Optional Rule: Rewards & Treasures


In addition to XP, teachers may choose to offer additional rewards for the completion of Quests and Encounters. These can be used to introduce a competitive element into the game and provide further incentive for students in completing tasks.

Rewards


The easiest reward system to use is some form of fictional currency that is genre appropriate. 'Gold Coins' are a staple of fantasy tales, while Action Heroes and Superheroes might collect another fictional denomination (though for the sake of simplicity, Gold Coins can work equally well across all genres).

Rewards should be offered for the following achievements:

  • Successfully achieving the goal of a scenario
  • Completing a quest
  • Trading Treasures with other students.

Bonuses can be offered to students who are the first to complete a Quest or Encounter (Individually or as a group).

Rewards should be given at a rate of 1/2 (rounded up) the maximum possible XP a student can earn from a task. In class, Rewards can be used for two primary purposes, as a currency for buying Treasures from other students, or as an in-class currency for buying special privileges. For example, if students who demonstrate consistently good behaviour are allowed to listen to music when completing extended tasks, under Classroom Heroes this privilege might cost 5 Gold Coins.

Treasures


Treasures are items that can enhance a Hero's abilities beyond their normal levels, and consequently increase a Hero's action score during an Encounter.

Treasures can take almost any form and add a bonus to the Rating of a specified Trait. The Hero must have a specified skill in order to use a Treasure than increases a skill or attribute.

If you choose to, treasures may also be given an equivalent rating in Gold Coins (or other appropriate currency) as a guideline for buying or selling Treasures between students. When determining the Gold Coin value of a Treasure, compare the game effect of the treasure to the Level of an equivalent Special Ability, and assign (2 x Level) as the value of the Treasure, then add an additional increase in value equivalent to its power rating level for every Rating bonus over 2.

Some examples include:

After conquering the dreaded frost giants, the Heroic Demi-God retrieves a legendary sword from the Giant's cave. The sword grants the wielder a +4 bonus to their Close Combat-Sword Fighting skill. This ability is equivalent to a level 1 power, so the Treasure has a base value of 2, and has a Ratring bonus of +4, increasing the value of the treasure by 2, for a total value of 4.

A young Super Hero is undertaking a Quest to retrieve a stolen piece of computer hardware. The hardware, a cybernetic helmet, enhances the wearers mental functions, giving a +3 to Mind. The artifact has a base value of 6 (level 3 x 2) +3 (1 rating bonus above 2 x equivalent power rating of 3) for a total value of 9.

Treasures and Rewards would make the fun subject of cards and tokens for Students to accumulate over time.

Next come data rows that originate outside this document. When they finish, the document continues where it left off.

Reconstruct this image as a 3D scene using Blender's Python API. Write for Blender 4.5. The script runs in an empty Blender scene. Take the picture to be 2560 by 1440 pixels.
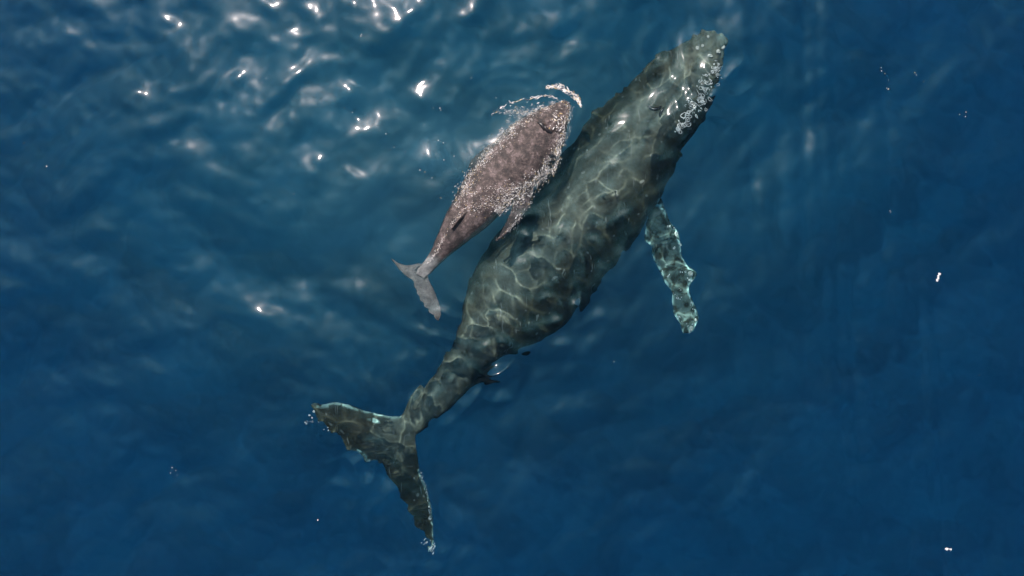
import bpy, bmesh, math, random
import numpy as np
from mathutils import Vector, Matrix, noise
from mathutils.bvhtree import BVHTree

S = bpy.context.scene
COL = S.collection
CAM_H = 20.0

# ------------------------------------------------------------------ camera
cam = bpy.data.objects.new('camera', bpy.data.cameras.new('camera'))
COL.objects.link(cam)
cam.location = (0, 0, CAM_H)                 # drone looking straight down
cam.data.sensor_width = 36.0
cam.data.lens = 36.0 * CAM_H / 25.6          # 25.6 m of sea across the frame
cam.data.clip_end = 2000
S.camera = cam

# ------------------------------------------------------------------ sky and sun
SUN = Vector((-5.4, 11.8, 20.0)).normalized()
world = bpy.data.worlds.new('World')
S.world = world
world.use_nodes = True
wn = world.node_tree
sky = wn.nodes.new('ShaderNodeTexSky')
sky.sky_type = 'NISHITA'
sky.sun_disc = False
sky.sun_elevation = math.asin(SUN.z)
sky.sun_rotation = math.atan2(SUN.x, SUN.y)
wn.links.new(sky.outputs[0], wn.nodes['Background'].inputs[0])
wn.nodes['Background'].inputs[1].default_value = 0.08

lamp = bpy.data.lights.new('sun', 'SUN')
lamp.energy = 4.6
lamp.angle = math.radians(0.5)
lamp.color = (1.0, 0.865, 0.805)
lamp.cycles.is_caustics_light = True
sun = bpy.data.objects.new('sun', lamp)
sun.rotation_euler = SUN.to_track_quat('Z', 'Y').to_euler()
COL.objects.link(sun)

S.view_settings.view_transform = 'Standard'
S.view_settings.look = 'None'
S.view_settings.gamma = 1.0
S.view_settings.exposure = 0.86
S.cycles.volume_bounces = 1
S.cycles.diffuse_bounces = 2
S.cycles.max_bounces = 6
S.cycles.caustics_refractive = True
S.cycles.caustics_reflective = False
S.cycles.sample_clamp_direct = 12.0
S.cycles.sample_clamp_indirect = 6.0
S.cycles.use_denoising = True
S.cycles.use_adaptive_sampling = True
S.cycles.adaptive_threshold = 0.03

random.seed(7)
RNG = np.random.default_rng(11)


# ------------------------------------------------------------------ helpers
def P(x, y, z=0.0):
    """A place in the scene for a place in the 2560 x 1440 view at height z (under water the depth looks shallower)."""
    ze = z if z > 0 else z / 1.35
    s = 1.0 - ze / CAM_H
    return Vector(((x - 1280) / 100.0 * s, (720 - y) / 100.0 * s, z))


def link(name, me, mat=None, parent=None):
    o = bpy.data.objects.new(name, me)
    COL.objects.link(o)
    if mat is not None:
        for m in (mat if isinstance(mat, (list, tuple)) else [mat]):
            me.materials.append(m)
    if parent is not None:
        o.parent = parent
    return o


def tag(o, label=None, cat=None, group=None, kind=None):
    if label: o['label'] = label
    if cat: o['category'] = cat
    if group: o['group'] = group
    if kind: o['kind'] = kind
    return o


def mesh_from(name, v, f, smooth=True):
    me = bpy.data.meshes.new(name)
    me.from_pydata([tuple(p) for p in v], [], [tuple(int(i) for i in q) for q in f])
    if smooth:
        me.polygons.foreach_set('use_smooth', [True] * len(me.polygons))
    me.update()
    return me


def new_mat(name):
    m = bpy.data.materials.new(name)
    m.use_nodes = True
    n = m.node_tree
    n.nodes.clear()
    out = n.nodes.new('ShaderNodeOutputMaterial')
    return m, n, out


def node(n, kind, **kw):
    a = n.nodes.new(kind)
    for k, v in kw.items():
        if hasattr(a, k):
            setattr(a, k, v)
        else:
            a.inputs[k.replace('_', ' ')].default_value = v
    return a


def ramp(n, stops, src):
    r = n.nodes.new('ShaderNodeValToRGB')
    el = r.color_ramp.elements
    while len(el) < len(stops):
        el.new(0.5)
    for e, (p, c) in zip(el, stops):
        e.position = p
        e.color = (*c, 1) if len(c) == 3 else c
    n.links.new(src, r.inputs[0])
    return r


# ------------------------------------------------------------------ waves
def smooth(a, b, x):
    t = np.clip((x - a) / (b - a), 0, 1)
    return t * t * (3 - 2 * t)


def wave_bank(seed, count, l0, l1, dir0, spread):
    r = np.random.default_rng(seed)
    out = []
    for i in range(count):
        lam = l0 * (l1 / l0) ** r.random()
        th = dir0 + r.normal() * spread
        out.append((lam, th, r.random() * 6.2832))
    return out


SWELL = wave_bank(5, 22, 1.7, 6.5, math.radians(105), 0.55)
CHOP = wave_bank(8, 40, 0.6, 1.9, math.radians(104), 0.62)
CELLS = wave_bank(21, 26, 0.70, 1.7, 0.0, 9.0)
CELLS2 = wave_bank(77, 26, 1.0, 2.0, 0.0, 9.0)
CELLS3 = wave_bank(91, 24, 0.42, 0.75, 0.0, 9.0)
FINE = wave_bank(33, 26, 0.30, 0.55, 0.0, 9.0)
# spine of the big whale in the plane, for the rougher water over her
SPINE = [(17.9, 1.0), (16.5, 2.5), (15.3, 4.2), (14.0, 6.0), (12.4, 8.0), (11.1, 9.6), (9.9, 10.9), (10.6, 13.0)]
SPINE = [((x - 12.8), (7.2 - y)) for x, y in SPINE]


def dist_spine(X, Y, pts=SPINE):
    d = np.full(X.shape, 1e9)
    for (ax, ay), (bx, by) in zip(pts[:-1], pts[1:]):
        ux, uy = bx - ax, by - ay
        t = np.clip(((X - ax) * ux + (Y - ay) * uy) / (ux * ux + uy * uy), 0, 1)
        d = np.minimum(d, np.hypot(X - ax - t * ux, Y - ay - t * uy))
    return d


CALF = [(1.35, 4.55), (0.2, 3.2), (-0.9, 2.2), (-2.3, 0.4)]


RIDGE, REPS = 0.042, 0.11


def bank(bk, X, Y, sp, power):
    z = np.zeros(X.shape)
    for lam, th, ph in bk:
        k = 2 * math.pi / lam
        fade = np.exp(-(2.2 * sp / lam) ** 2)
        z += fade * lam ** power * np.sin(k * (X * math.cos(th) + Y * math.sin(th)) + ph)
    return z / math.sqrt(len(bk) / 2)


def sea_height(X, Y, sp=None):
    X = np.asarray(X, float); Y = np.asarray(Y, float)
    if sp is None:
        sp = np.full(X.shape, 0.045)
    # slow bending of the crest lines
    wx = X + 0.5 * np.sin(0.55 * Y + 0.7) + 0.25 * np.sin(1.3 * Y - 0.4 * X)
    wy = Y + 0.5 * np.sin(0.45 * X + 1.9) + 0.22 * np.sin(1.1 * X + 0.8 * Y)
    north = smooth(-6.5, 6.0, Y)                 # livelier water towards the sun glitter, calmer below
    west = 1 - 0.10 * smooth(3.0, 10.0, X)
    dm = dist_spine(X, Y)
    over = (1 - smooth(0.8, 2.4, dm)) * (1 - smooth(5.4, 6.6, Y))              # water stirred by the big whale below
    dc = dist_spine(X, Y, CALF)
    calm = 0.45 + 0.55 * smooth(0.3, 1.6, dc)
    z = 0.012 * bank(SWELL, wx, wy, sp, 1.0) * (0.65 + 0.35 * north)
    z += 0.0135 * bank(CHOP, wx, wy, sp, 1.0) * (0.62 + 0.38 * north) * west * (1 - 0.75 * over)
    nf = bank(CELLS, X + 0.45, Y - 0.3, sp, 0.0)
    nb = bank(CELLS2, wx, wy, sp, 0.0)
    nc = bank(CELLS3, wx, Y, sp, 0.0)
    ridge = -0.11 * np.sqrt(nc * nc + 0.10) + 0.1 - np.sqrt(nf * nf + REPS) - 0.8 * np.sqrt(nb * nb + REPS) + 1.4
    over = over * (1 - 0.28 * smooth(3.0, 5.8, Y)) * (1 - 0.45 * smooth(-1.5, -3.5, Y))
    patch = 0.45 + 0.75 * smooth(-0.7, 0.9, np.sin(1.15 * X + 0.9 * np.sin(0.8 * Y + 1.2)) * np.sin(0.95 * Y + 0.7 * np.sin(0.9 * X)) + 0.5 * np.sin(0.6 * X - 0.8 * Y))
    z += RIDGE * ridge * (0.05 + 0.95 * over * patch)
    z += 0.0095 * bank(FINE, X, Y, sp, 1.0) * (0.60 - 0.55 * over)
    # long narrow ripples running down the right-hand side
    right = smooth(3.5, 7.5, X) * (1 - smooth(14, 18, X)) * (1 - 0.75 * smooth(2.5, 5.5, Y) * (1 - smooth(5.5, 8.0, X)))
    q = np.sin(7.3 * X + 0.35 * np.sin(0.7 * Y) + 1.3 * np.sin(1.9 * X)) + 0.7 * np.sin(12.1 * X + 0.5 * np.sin(0.5 * Y + 2) + 1.7 * np.sin(3.1 * X + 0.3 * Y))
    env = 0.5 + 0.5 * np.sin(0.8 * X + 0.25 * Y + 1.0)
    z += 0.0085 * q * env * right * np.exp(-(2.2 * sp / 0.5) ** 2)
    z = z * calm
    # bow ripples spreading from the calf's left side and snout
    for cx, cy, a, l, r0, r1 in ((-0.05, 4.0, 0.0022, 0.30, 0.7, 2.0), (1.45, 4.65, 0.004, 0.34, 0.25, 0.9)):
        r = np.hypot(X - cx, Y - cy)
        z += a * np.sin(2 * math.pi * r / l) * np.exp(-((r - (r0 + r1) / 2) / ((r1 - r0) / 2.2)) ** 2) * np.exp(-(2.2 * sp / l) ** 2)
    return z


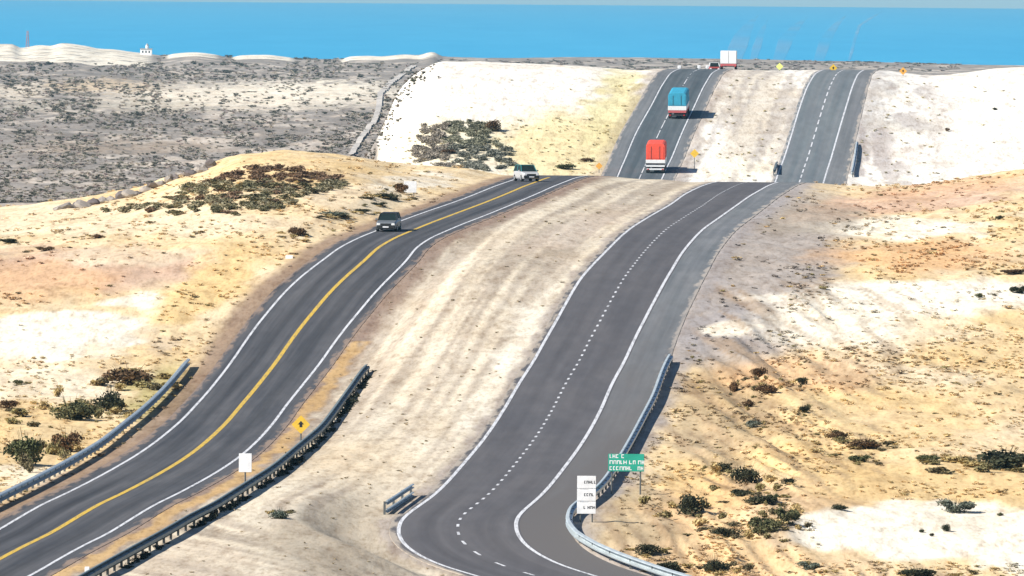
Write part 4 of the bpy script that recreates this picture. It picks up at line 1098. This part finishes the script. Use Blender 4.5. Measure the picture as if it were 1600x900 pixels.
# ------------------------------------------------------------------ rocks
def rock_mesh(seed):
    bm = bmesh.new(); bmesh.ops.create_icosphere(bm, subdivisions=2, radius=.5); q = random.Random(seed)
    ph = [q.uniform(0, 6) for _ in range(6)]
    for v in bm.verts:
        c = v.co; k = 1 + .22*math.sin(5*c.x+ph[0])*math.cos(4*c.y+ph[1]) + .16*math.sin(7*c.z+ph[2]) + q.uniform(-.15, .15); v.co = c*k
    me = bpy.data.meshes.new('boulder'); bm.to_mesh(me); bm.free(); return me
RK = [rock_mesh(s) for s in range(5)]
for i, m_ in enumerate(RK): m_.materials.append(M['rock'] if i % 2 else M['rock_pale'])
pts = [(110, 315), (122, 312), (134, 311), (147, 308), (158, 306), (170, 304), (192, 300), (203, 298), (244, 285), (256, 282), (267, 277), (279, 273), (290, 268), (300, 266), (309, 262), (318, 258), (328, 262), (96, 318), (214, 292), (230, 290)]
for i, (x, y) in enumerate(pts):
    p = at(x, float(crest_f(x))+2, .06, .0712); dd = p.y/F; o = bpy.data.objects.new('boulder', RK[i % 5]); link(o)
    o.scale = (rng.uniform(10, 26)*dd, 1.4, rng.uniform(9, 19)*dd); o.location = p + Vector((rng.uniform(-.3, .3), rng.uniform(-3, 3), rng.uniform(.02, .25))); o.rotation_euler = (0, rng.uniform(-.4, .1), rng.uniform(0, 6))
    tag(o, 'grey boulder in the row of rocks along the crest at the upper left', 'boulder', 'row of boulders on the left crest')

# ------------------------------------------------------------------ things on the coast
p = at(228, 86, .3, .329); dd = p.y/F; r = empty('white_building', p); tag(r, 'small white building with a turret on the coast at the upper left', 'building')
MB().box(-9*dd, 9*dd, 0, 8, -2, 9.5*dd).build('wall', M['white'], r)
t = MB().cyl((1.5*dd, 3, 9*dd), (1.5*dd, 3, 15*dd), 2.6*dd, 12).build('turret', M['white'], r); MB().cyl((1.5*dd, 3, 15*dd), (1.5*dd, 3, 18*dd), 2.8*dd, 12, .2).build('turret_roof', M['plate_back'], t)
MB().box(-9.6*dd, 9.6*dd, -.4, 8.4, 9.5*dd, 10.4*dd).build('roof', M['plate_back'], r)
for s in (-5, 0, 5): MB().box((s-1)*dd, (s+1)*dd, -.06, -.01, 3.5*dd, 6.5*dd).build('window', M['glass'], r)
p = at(43, 72, .3, .329); dd = p.y/F; r = empty('mast', p); tag(r, 'thin reddish lattice mast on the coast near the upper left corner', 'mast')
for sx, sy in ((-1, -1), (1, -1), (1, 1), (-1, 1)):
    MB().cyl((sx*2.6*dd, sy*1, -1), (sx*.9*dd, sy*.4, 26*dd), .35*dd, 6).build('leg', M['mast_red'], r)
b = MB()
for k in range(6):
    z0 = k*4.2*dd; z1 = z0+4.2*dd; w0 = 2.6-1.7*k/6; w1 = 2.6-1.7*(k+1)/6
    for a_ in ((-w0, w1), (w0, -w1)): b.cyl((a_[0]*dd, -1, z0), (a_[1]*dd, -1, z1), .22*dd, 5)
b.build('bracing', M['mast_red'], r)

# ------------------------------------------------------------------ the air between: pale sea haze
HAZE = 2.4e-5
hb = MB().box(-34000, 34000, -120, 61000, -16, 64); mm = bpy.data.materials.new('haze'); mm.use_nodes = True; nd = mm.node_tree.nodes; lk = mm.node_tree.links
nd.remove(nd['Principled BSDF']); pv = nd.new('ShaderNodeVolumePrincipled'); pv.inputs['Color'].default_value = (.32, .74, 1, 1); pv.inputs['Density'].default_value = HAZE
lk.new(pv.outputs[0], nd['Material Output'].inputs['Volume'])
tag(hb.build('haze', mm), kind='stuff')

Suggestions for Using Treasures and Rewards


When it comes to determining appropriate distributions of XP, Rewards and Treasures use the following guidelines.

XP - All students should have the opportunity to earn an Equal number of XP through the completion of set tasks. Student choice and individual effort are the primary determining factors of earning XP.

Rewards - If using Rewards, then Quests and Encounters should have a base value for all students who complete their work, with a bonus for individuals or groups that complete work first, or to the highest standard. These variations can be worked into the overarching narrative if desired, but the criteria should be made clear to all students beforehand.

Treasures - these items should be the rarest of all. If a treasure is on offer to the first group to successfully complete an Encounter, then only one treasure should be available regardless of whether an individual or team complete the Encounter. Requiring a team to decide on who claims Treasures after each Encounter offers a chance for students to develop teamwork skills that can be built on with explicit teaching.